Vertical Stretch/Compression

Algebra-2

1. Fundamental Concepts

Definition: A vertical stretch or compression of a function is a transformation that changes the shape of the graph by multiplying the output values by a constant.
Vertical Stretch: If the constant \(c > 1\), the graph is stretched vertically.
Vertical Compression: If the constant \(0 < c < 1\), the graph is compressed vertically.

2. Key Concepts

Basic Rule: $$f(x) \rightarrow cf(x)$$

Degree Preservation: The degree of the polynomial remains unchanged after a vertical stretch or compression.
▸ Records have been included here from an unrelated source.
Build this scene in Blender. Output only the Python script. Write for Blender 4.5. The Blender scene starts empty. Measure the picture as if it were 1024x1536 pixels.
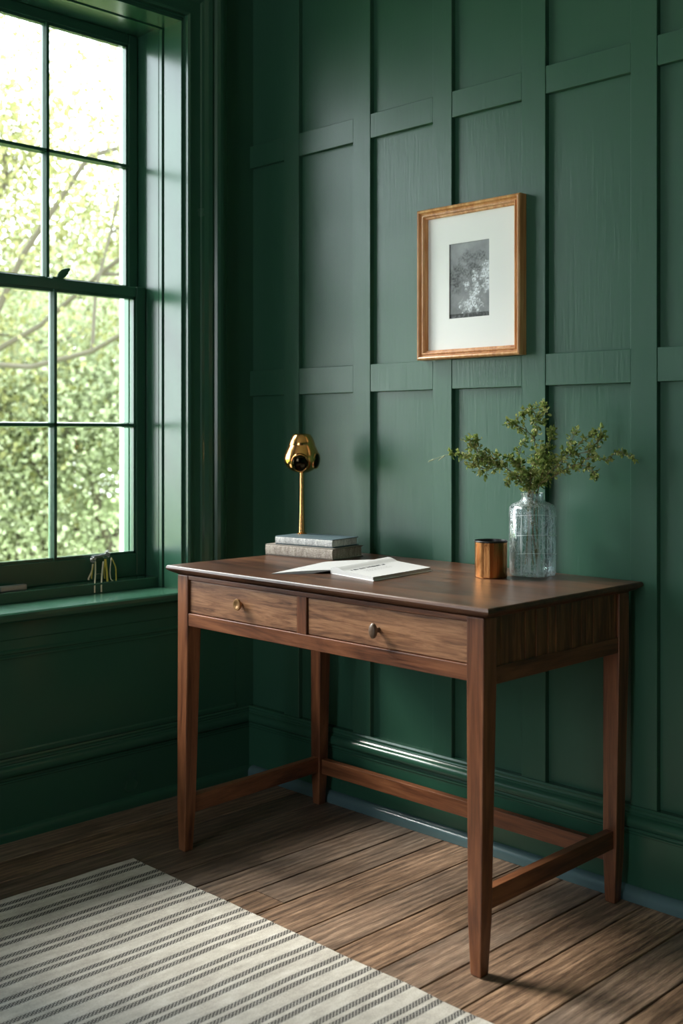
import bpy, bmesh, math, random
from mathutils import Vector, Matrix, noise
import numpy as np

# ------------------------------------------------------------------ camera, world, light
SC = bpy.context.scene
COL = SC.collection
cam_d = bpy.data.cameras.new('camera'); cam = bpy.data.objects.new('camera', cam_d); COL.objects.link(cam)
cam.location = (2.865, -2.435, 1.12)
cam.rotation_euler = (math.radians(90), 0, math.radians(45))
cam_d.sensor_fit = 'HORIZONTAL'; cam_d.sensor_width = 36; cam_d.lens = 36 * 1700 / 1024
cam_d.shift_y = -118 / 1024
cam_d.clip_start = .05; cam_d.clip_end = 200
cam_d.dof.use_dof = True; cam_d.dof.focus_distance = 2.9; cam_d.dof.aperture_fstop = 5.0
SC.camera = cam
SC.view_settings.view_transform = 'Standard'; SC.view_settings.look = 'None'
SC.view_settings.gamma = 1; SC.view_settings.use_curve_mapping = False
SC.view_settings.exposure = 0.2

SKY = 8.5
SUN = 9.5
world = bpy.data.worlds.new('sky'); SC.world = world; world.use_nodes = True
wn = world.node_tree; wn.nodes.clear()
wo = wn.nodes.new('ShaderNodeOutputWorld'); bg = wn.nodes.new('ShaderNodeBackground')
tc = wn.nodes.new('ShaderNodeTexCoord'); sx = wn.nodes.new('ShaderNodeSeparateXYZ'); cr = wn.nodes.new('ShaderNodeValToRGB')
cr.color_ramp.elements[0].position = 0.0; cr.color_ramp.elements[0].color = (.95, .97, 1, 1)
cr.color_ramp.elements[1].position = .7; cr.color_ramp.elements[1].color = (.72, .86, 1, 1)
wn.links.new(tc.outputs['Generated'], sx.inputs[0]); wn.links.new(sx.outputs['Z'], cr.inputs[0])
wn.links.new(cr.outputs[0], bg.inputs[0]); bg.inputs[1].default_value = SKY
wn.links.new(bg.outputs[0], wo.inputs[0])

def lamp(name, typ, loc, direction, energy, color=(1, 1, 1), **kw):
    d = bpy.data.lights.new(name, typ); o = bpy.data.objects.new(name, d); COL.objects.link(o)
    o.location = loc; o.rotation_euler = Vector(direction).to_track_quat('-Z', 'Y').to_euler()
    d.energy = energy; d.color = color
    for k, v in kw.items(): setattr(d, k, v)
    return o
lamp('sun', 'SUN', (-6, -3, 6), (.86, .33, -.80), SUN, (1, .95, .86), angle=math.radians(20))
# daylight portals in the seen window and the added fill windows
for yc, w in ((-.90, 1.26), (-2.825, 1.85)):
    p = lamp('window_portal', 'AREA', (-.36, yc, 1.53), (1, 0, 0), 1, shape='RECTANGLE', size=w, size_y=1.8)
    p.data.cycles.is_portal = True
p = lamp('window_portal', 'AREA', (1.8, -5.03, 1.7), (0, 1, 0), 1, shape='RECTANGLE', size=1.1, size_y=1.6)
p.data.cycles.is_portal = True

# ------------------------------------------------------------------ materials
def lin(r, g, b):
    f = lambda c: (c / 255 / 12.92) if c <= 10 else ((c / 255 + .055) / 1.055) ** 2.4
    return (f(r), f(g), f(b), 1)
class NT:
    def __init__(s, name):
        s.m = bpy.data.materials.new(name); s.m.use_nodes = True; s.t = s.m.node_tree; s.t.nodes.clear()
        s.out = s.t.nodes.new('ShaderNodeOutputMaterial')
    def n(s, typ, **kw):
        x = s.t.nodes.new(typ)
        for k, v in kw.items(): setattr(x, k, v)
        return x
    def l(s, a, b): s.t.links.new(a, b)
    def val(s, sock, v):
        if hasattr(v, 'is_linked') or hasattr(v, 'links'): s.l(v, sock)
        else: sock.default_value = v
    def math(s, op, a, b=None, c=None, clamp=False):
        x = s.n('ShaderNodeMath', operation=op); x.use_clamp = clamp
        s.val(x.inputs[0], a)
        if b is not None: s.val(x.inputs[1], b)
        if c is not None: s.val(x.inputs[2], c)
        return x.outputs[0]
    def coord(s, scale=(1, 1, 1), kind='Object', rot=(0, 0, 0)):
        t = s.n('ShaderNodeTexCoord'); m = s.n('ShaderNodeMapping'); m.inputs['Scale'].default_value = scale
        m.inputs['Rotation'].default_value = rot
        s.l(t.outputs[kind], m.inputs[0]); return m.outputs[0]
    def noise(s, vec, scale, detail=4, rough=.55, dist=0):
        x = s.n('ShaderNodeTexNoise'); s.l(vec, x.inputs['Vector'])
        x.inputs['Scale'].default_value = scale; x.inputs['Detail'].default_value = detail
        x.inputs['Roughness'].default_value = rough; x.inputs['Distortion'].default_value = dist
        return x.outputs['Fac']
    def ramp(s, fac, stops):
        r = s.n('ShaderNodeValToRGB'); e = r.color_ramp.elements
        while len(e) < len(stops): e.new(.5)
        for i, (p, c) in enumerate(stops): e[i].position = p; e[i].color = c if len(c) == 4 else (*c, 1)
        s.l(fac, r.inputs[0]); return r.outputs[0]
    def mix(s, fac, a, b, mode='MIX'):
        x = s.n('ShaderNodeMix', data_type='RGBA', blend_type=mode)
        s.val(x.inputs['Factor'], fac)
        s.val(x.inputs[6], a); s.val(x.inputs[7], b)
        return x.outputs[2]
    def bump(s, h, strength=.2, dist=.002):
        b = s.n('ShaderNodeBump'); b.inputs['Strength'].default_value = strength; b.inputs['Distance'].default_value = dist
        s.l(h, b.inputs['Height']); return b.outputs[0]
    def pbr(s, color, rough=.5, metal=0, normal=None, **kw):
        p = s.n('ShaderNodeBsdfPrincipled')
        s.val(p.inputs['Base Color'], color); s.val(p.inputs['Roughness'], rough); p.inputs['Metallic'].default_value = metal
        if normal is not None: s.l(normal, p.inputs['Normal'])
        for k, v in kw.items(): s.val(p.inputs[k.replace('_', ' ')], v)
        s.l(p.outputs[0], s.out.inputs[0]); return s.m

def plain(name, c, rough=.5, metal=0, **kw):
    t = NT(name); v = t.coord((1, 1, 1)); h = t.noise(v, 60, 3)
    return t.pbr(c, rough, metal, t.bump(h, .05, .001), **kw)

def paint(name, col, rough=.36, streak=1.0, low=.6):
    t = NT(name); v = t.coord((1, 1, .07)); h = t.noise(v, 130, 5, .6)
    v2 = t.coord((1, 1, 1)); h2 = t.noise(v2, 7, 4, .5)
    c = t.mix(t.math('MULTIPLY', h2, .35), col, tuple(x * .8 for x in col[:3]) + (1,))
    hh = t.math('ADD', t.math('MULTIPLY', h, streak), t.math('MULTIPLY', h2, low))
    r = t.math('ADD', t.math('MULTIPLY', h2, .12), rough - .06)
    return t.pbr(c, r, 0, t.bump(hh, .32, .0016))

def wood(name, dark, mid, light, axis='x', rough=.38, scale=1.0, contrast=1.0):
    t = NT(name)
    st = {'x': (.09, 1, 1), 'y': (1, .09, 1), 'z': (1, 1, .09)}[axis]
    v = t.coord(st)
    a = t.noise(v, 22 * scale, 8, .62, 1.4)
    st2 = {'x': (.02, 1, 1), 'y': (1, .02, 1), 'z': (1, 1, .02)}[axis]
    b = t.noise(t.coord(st2), 420 * scale, 3, .7)
    c = t.noise(t.coord((1, 1, 1)), 5, 3)
    k = .5 * (1 - contrast)
    f = t.math('ADD', t.math('MULTIPLY', a, .72), t.math('MULTIPLY', b, .28))
    colr = t.ramp(f, [(.36 + k * .3, dark), (.5, mid), (.66 - k * .3, light)])
    colr = t.mix(t.math('MULTIPLY', c, .35), colr, dark)
    return t.pbr(colr, t.math('ADD', t.math('MULTIPLY', b, .2), rough - .1), 0, t.bump(f, .25, .001))

GREEN = lin(46, 86, 68)
M = {}
M['paint'] = paint('green_paint', GREEN, .38)
M['trim'] = paint('green_trim_paint', GREEN, .25, .2, 0)
M['ceiling'] = paint('ceiling_paint', lin(225, 222, 214), .7, .3)
M['white'] = paint('white_exterior_paint', lin(235, 235, 230), .6)
WD, WM, WL = lin(62, 32, 20), lin(120, 72, 46), lin(158, 102, 68)
M['wx'] = wood('walnut_long', WD, WM, WL, 'x')
M['wy'] = wood('walnut_cross', WD, WM, WL, 'y')
M['wz'] = wood('walnut_upright', WD, WM, WL, 'z')
M['top'] = wood('walnut_top', lin(44, 26, 18), lin(84, 54, 38), lin(112, 74, 50), 'x', .33, .8)
M['drawer'] = wood('walnut_drawer', lin(78, 48, 32), lin(142, 98, 69), lin(186, 138, 102), 'x', .42, 2.8, 1.0)
M['slat'] = wood('walnut_slat', lin(38, 22, 14), lin(112, 68, 40), lin(190, 130, 80), 'z', .4, 2.6, 1.9)
M['gold_wood'] = wood('gilded_wood', lin(168, 104, 58), lin(214, 154, 100), lin(240, 196, 146), 'z', .33, 1.5)
M['brass'] = plain('polished_brass', lin(234, 172, 108), .17, 1)
def brushed():
    t = NT('brushed_brass'); h = t.noise(t.coord((1, 1, .02)), 55, 2, .5); g = t.noise(t.coord((1, 1, .01)), 500, 2, .6)
    c = t.ramp(h, [(.35, lin(176, 108, 56)), (.65, lin(232, 176, 116))])  # light and dark streaks put stripe reflections into the brushed colour
    return t.pbr(c, t.math('ADD', .14, t.math('MULTIPLY', g, .2)), 1, t.bump(t.math('ADD', h, t.math('MULTIPLY', g, .1)), .5, .006))
M['copper'] = brushed()
M['brass_dark'] = plain('dark_bronze', lin(44, 38, 28), .15, 1)
M['dark'] = plain('black_lining', lin(22, 20, 20), .35)
M['silver'] = plain('worn_silver', lin(170, 170, 172), .35, .9)
M['steel'] = plain('grey_metal', lin(186, 188, 186), .45, .3)
M['mat'] = plain('mat_board', lin(240, 238, 238), .8)
M['paper'] = plain('page_paper', lin(178, 176, 176), .85)
M['ink'] = plain('printing_ink', lin(30, 30, 30), .85)
M['cover_blue'] = plain('slate_cloth', lin(72, 92, 100), .6)
M['cover_grey'] = plain('taupe_cloth', lin(120, 112, 104), .75)
M['yellow'] = plain('yellow_strip', lin(206, 186, 78), .45)
M['cream'] = plain('cream_strip', lin(222, 214, 184), .45)

def edge_paper(name, c1, c2):
    t = NT(name); v = t.coord((.3, .3, 1)); a = t.noise(v, 900, 2, .6); b = t.noise(t.coord((1, 1, .25)), 120, 3)
    f = t.math('ADD', t.math('MULTIPLY', a, .6), t.math('MULTIPLY', b, .4))
    return t.pbr(t.ramp(f, [(.38, c1), (.62, c2)]), .7, 0, t.bump(f, .5, .001))
M['edge_white'] = edge_paper('pale_cloth_edge', lin(150, 150, 152), lin(226, 224, 222))
M['edge_taupe'] = edge_paper('taupe_cloth_edge', lin(122, 110, 100), lin(190, 178, 166))

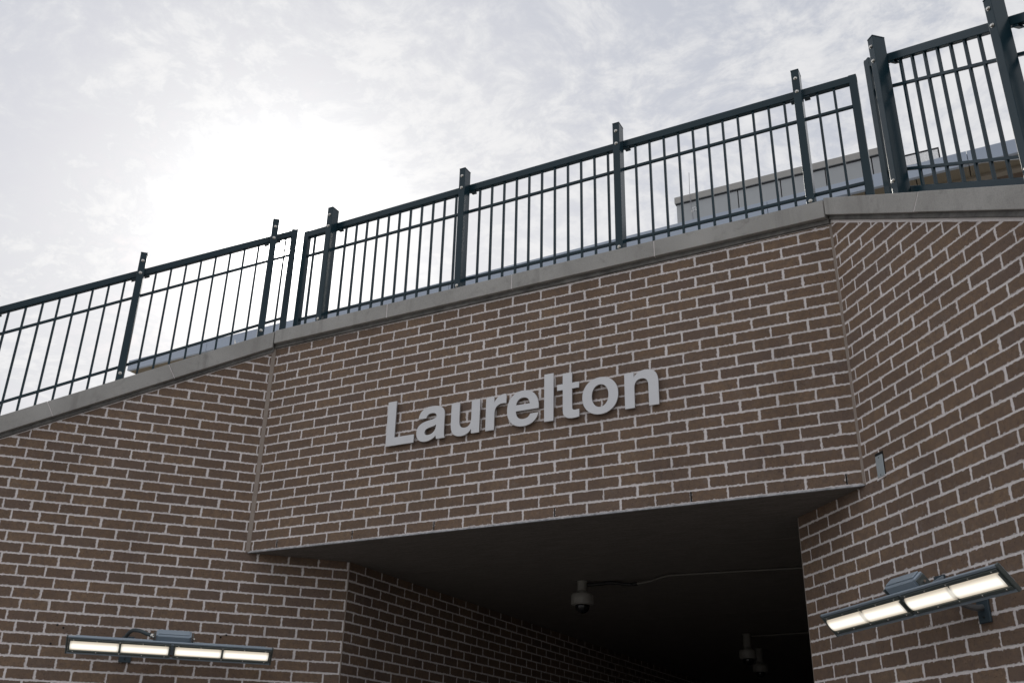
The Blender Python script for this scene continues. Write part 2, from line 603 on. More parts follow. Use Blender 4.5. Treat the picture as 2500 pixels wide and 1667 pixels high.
# ------------------------------------------------------------------ ground and mass behind the walls
bm = bmesh.new()
s_ = 400
vs = [bm.verts.new(q) for q in ((-s_, -s_, 0), (s_, -s_, 0), (s_, s_, 0), (-s_, s_, 0))]
bm.faces.new(vs)
tag(link('ground', bm_mesh(bm, 'ground'), 'pavement'), kind='structure')
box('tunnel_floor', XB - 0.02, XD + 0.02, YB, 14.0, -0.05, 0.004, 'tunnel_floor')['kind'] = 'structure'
bm = bmesh.new()
zs = Z0 - 0.009
poly = [(XA - 0.02, 0.013), (XC + 0.02, 0.013), (XD + 0.12, YD), (XD + 0.12, 14.0), (XB - 0.12, 14.0), (XB - 0.12, YB)]
lo = [bm.verts.new((x, y, zs)) for x, y in poly]
hi = [bm.verts.new((x, y, zs + 0.30)) for x, y in poly]
bm.faces.new(lo[::-1])
bm.faces.new(hi)
for i in range(6):
    bm.faces.new((lo[i], lo[(i + 1) % 6], hi[(i + 1) % 6], hi[i]))
sof = link('ceiling', bm_mesh(bm, 'ceiling'), 'soffit_paint')
sof['kind'] = 'structure'
for yj in (0.95, 3.4):
    sj = box('seam_strip', XB - 0.1, XD + 0.1, yj, yj + 0.004, zs - 0.0008, zs + 0.002, 'ceiling_seam', sof)
bm = bmesh.new()
add_hexa(bm, box_pts(XA - 0.3, XC + 0.3, 0.42, 14.0, Z0 + 0.30, Z0 + 1.25))
add_hexa(bm, box_pts(-9.0, XA - 0.32, 3.0, 14.0, 0.0, Z0 + 1.25))
add_hexa(bm, box_pts(XC + 0.32, 13.0, 2.6, 14.0, 0.0, Z0 + 1.25))
add_hexa(bm, box_pts(XB - 0.3, XD + 0.3, 14.01, 14.3, 0.0, Z0 + 1.25))  # added end wall, closes the underpass so its depth stays dark
tag(link('platform', bm_mesh(bm, 'platform'), 'concrete'), kind='structure')
box('tunnel_side', XD, XD + 0.25, YD + 0.03, 14.0, 0.0, Z0 - 0.012, 'canopy_brick')['kind'] = 'structure'


# ------------------------------------------------------------------ bricks
def clip(poly, nx, nz, c):
    """keep nx*x + nz*z <= c"""
    out = []
    for i in range(len(poly)):
        a, b = poly[i], poly[(i + 1) % len(poly)]
        da, db = nx * a[0] + nz * a[1] - c, nx * b[0] + nz * b[1] - c
        if da <= 0:
            out.append(a)
        if da * db < 0:
            u = da / (da - db)
            out.append((a[0] + (b[0] - a[0]) * u, a[1] + (b[1] - a[1]) * u))
    return out


def area(poly):
    return 0.5 * sum(a[0] * b[1] - b[0] * a[1] for a, b in zip(poly, poly[1:] + poly[:1]))


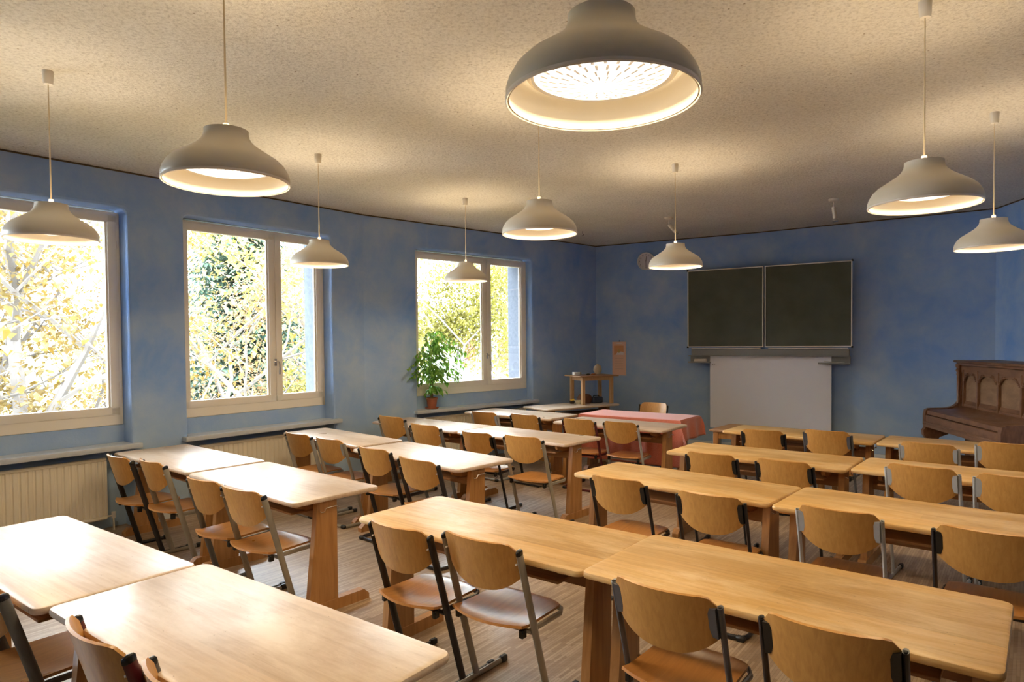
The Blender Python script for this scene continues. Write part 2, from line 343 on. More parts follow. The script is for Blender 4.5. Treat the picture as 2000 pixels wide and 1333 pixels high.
# windows ---------------------------------------------------------------
def window(n, Mx, W, big_left, label=None, handle=True):
    a, b, zt, zb, dp = W; a += .0; root = empty('window_%d' % n); root.matrix_world = Mx; tag(root, kind='structure')
    F0, F1 = dp, dp + .07
    fz0, fz1 = zb, zt - .02; fw = .04
    bm = bmesh.new(); cy = (F0 + F1) / 2; ty = F1 - F0
    box(bm, (a + b) / 2, cy, fz1 - fw / 2, b - a - .004, ty, fw, .003)
    box(bm, (a + b) / 2, cy, fz0 + .045, b - a - .004, ty, .09, .004)
    for s in (a + fw / 2 + .002, b - fw / 2 - .002): box(bm, s, cy, (fz0 + fz1) / 2, fw, ty, fz1 - fz0 - .01, .003)
    obj('window_frame', bm, M['frame'], root)
    seam = a + (b - a) * (.625 if big_left else .375)
    for k, (x0, x1) in enumerate(((a + .028, seam - .002), (seam + .002, b - .028))):
        bm = bmesh.new(); z0, z1 = fz0 + .085, fz1 - .018; rw = .068; sy = F0 - .006; th = .062
        box(bm, (x0 + x1) / 2, sy + th / 2, z1 - rw / 2, x1 - x0, th, rw, .006, None, 2); box(bm, (x0 + x1) / 2, sy + th / 2, z0 + rw / 2, x1 - x0, th, rw, .006, None, 2)
        for s in (x0 + rw / 2, x1 - rw / 2): box(bm, s, sy + th / 2, (z0 + z1) / 2, rw, th, z1 - z0 - .002, .006, None, 2)
        # glazing bead
        for s in (x0 + rw + .006, x1 - rw - .006): box(bm, s, sy + .03, (z0 + z1) / 2, .014, .02, z1 - z0 - 2 * rw + .004)
        sash = obj('sash', bm, M['frame'], root)
        obj('pane', B((x0 + x1) / 2, sy + .034, (z0 + z1) / 2, x1 - x0 - 2 * rw + .01, .004, z1 - z0 - 2 * rw + .01), M['glass'], sash, smooth=False)
        for zz in (z0 + .25, z1 - .25):
            hx = x0 - .004 if k == 0 else x1 + .004
            obj('hinge', tube([(hx, sy - .004, zz - .03), (hx, sy - .004, zz + .03)], .006), M['alu'], sash)
        if handle and k == (0 if big_left else 1):
            hx = seam - .012 if big_left else seam + .012; hz = 1.33; bm = bmesh.new()
            box(bm, hx, sy - .006, hz, .03, .012, .075, .004)
            tube([(hx, sy - .01, hz + .01), (hx, sy - .045, hz + .012), (hx + .012, sy - .052, hz + .004), (hx + .02, sy - .052, hz - .05), (hx + .018, sy - .05, hz - .12)], .009, .007, 8, bm)
            obj('handle', bm, M['chrome'], sash)
    # sill board on the room side, over the radiator niche
    bm = bmesh.new(); box(bm, (a + b) / 2, dp / 2, .685, b - a - .01, dp - .004, .04)
    box(bm, (a + b) / 2, -.0405, .685, b - a + .11, .079, .04, .004, None, 2)
    obj('window_sill', bm, M['sill'], root)
    obj('outer_sill', B((a + b) / 2, (F1 + TH + .04) / 2, zb + .012, b - a, TH + .04 - F1, .012, .002), M['alu'], root)
    return root
window(1, MA, W1, False); window(2, MA, W2, True); window(3, MB, W3, False if False else True); window(4, MA, W0, True)
# radiators ---------------------------------------------------------------
def radiator(Mx, s0, s1, label):
    r_ = empty('radiator', label=label, cat='radiator', group='cream panel radiators under the windows'); r_.matrix_world = Mx
    z0, z1 = .10, .60; y = .015; bm = bmesh.new(); n = int((s1 - s0) / .047); pts = []
    for i in range(n):
        x = s0 + (s1 - s0) * i / n; p = (s1 - s0) / n
        pts += [(x, y), (x + p * .18, y), (x + p * .32, y + .010), (x + p * .55, y + .010), (x + p * .69, y)]
    pts += [(s1, y), (s1, y + .035), (s0, y + .035)]
    prism(pts, z0 + .03, z1 - .02, bm)
    obj('front_panel', bm, M['radiator'], r_)
    bm = bmesh.new(); box(bm, (s0 + s1) / 2, y + .018, z1 - .008, s1 - s0, .04, .026, .006); box(bm, (s0 + s1) / 2, y + .018, z0 + .015, s1 - s0, .04, .03, .008)
    obj('header', bm, M['radiator'], r_)
    obj('rear_panel', B((s0 + s1) / 2, y + .068, (z0 + z1) / 2, s1 - s0, .016, z1 - z0 - .03, .004), M['radiator'], r_)
    bm = bmesh.new(); tube([(s1 - .01, y + .02, z0 + .02), (s1 + .05, y + .02, z0 + .02), (s1 + .05, y + .02, 0.0)], .009, None, 8, bm)
    tube([(s0 + .06, y + .02, z0), (s0 + .06, y + .02, 0.0)], .009, None, 8, bm); obj('pipe', bm, M['radiator'], r_)
    obj('valve', lathe([(0, 0), (.016, 0), (.016, .05), (0, .05)], 12, None, (s1 + .05, y + .02, z0 + .0)), M['alu'], r_)
    obj('bracket', B((s0 + s1) / 2, y + .105, .45, .04, .06, .03), M['radiator'], r_)
radiator(MA, -.62, .66, 'cream ribbed radiator under the nearest window, at the left edge of the photo')
radiator(MA, 1.44, 2.72, 'cream ribbed radiator under the middle window with the small right sash')
radiator(MB, .82, 2.5, 'cream ribbed radiator under the window with the potted plant')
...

Application: Used to model real-world phenomena such as sound waves and light intensity.

3. Examples

Example 1 (Basic)

Problem: Given the function \(f(x) = x^2\), find the equation of the function after a vertical stretch by a factor of 3.

Step-by-Step Solution:

Multiply the output of the function by 3: \(3f(x)\)
The new function is \(3x^2\).

Validation: Substitute \(x = 1\) → Original: \(1^2 = 1\); Stretched: \(3 \cdot 1^2 = 3\) ✓

Example 2 (Intermediate)

Problem: Given the function \(g(x) = 2x^3 - 4x + 1\), find the equation of the function after a vertical compression by a factor of \(\frac{1}{2}\).

Step-by-Step Solution:

Multiply the output of the function by \(\frac{1}{2}\): \(\frac{1}{2}g(x)\)
The new function is \(\frac{1}{2}(2x^3 - 4x + 1)\).
Simplify: \(x^3 - 2x + \frac{1}{2}\).

Validation: Substitute \(x = 1\) → Original: \(2(1)^3 - 4(1) + 1 = -1\); Compressed: \(1^3 - 2(1) + \frac{1}{2} = -\frac{1}{2}\) ✓

4. Problem-Solving Techniques

Visual Strategy: Graph the original and transformed functions side by side to visualize the change.
Error-Proofing: Always check the transformation by substituting a simple value for \(x\).
Concept Reinforcement: Understand that the transformation affects only the y-values, not the x-values.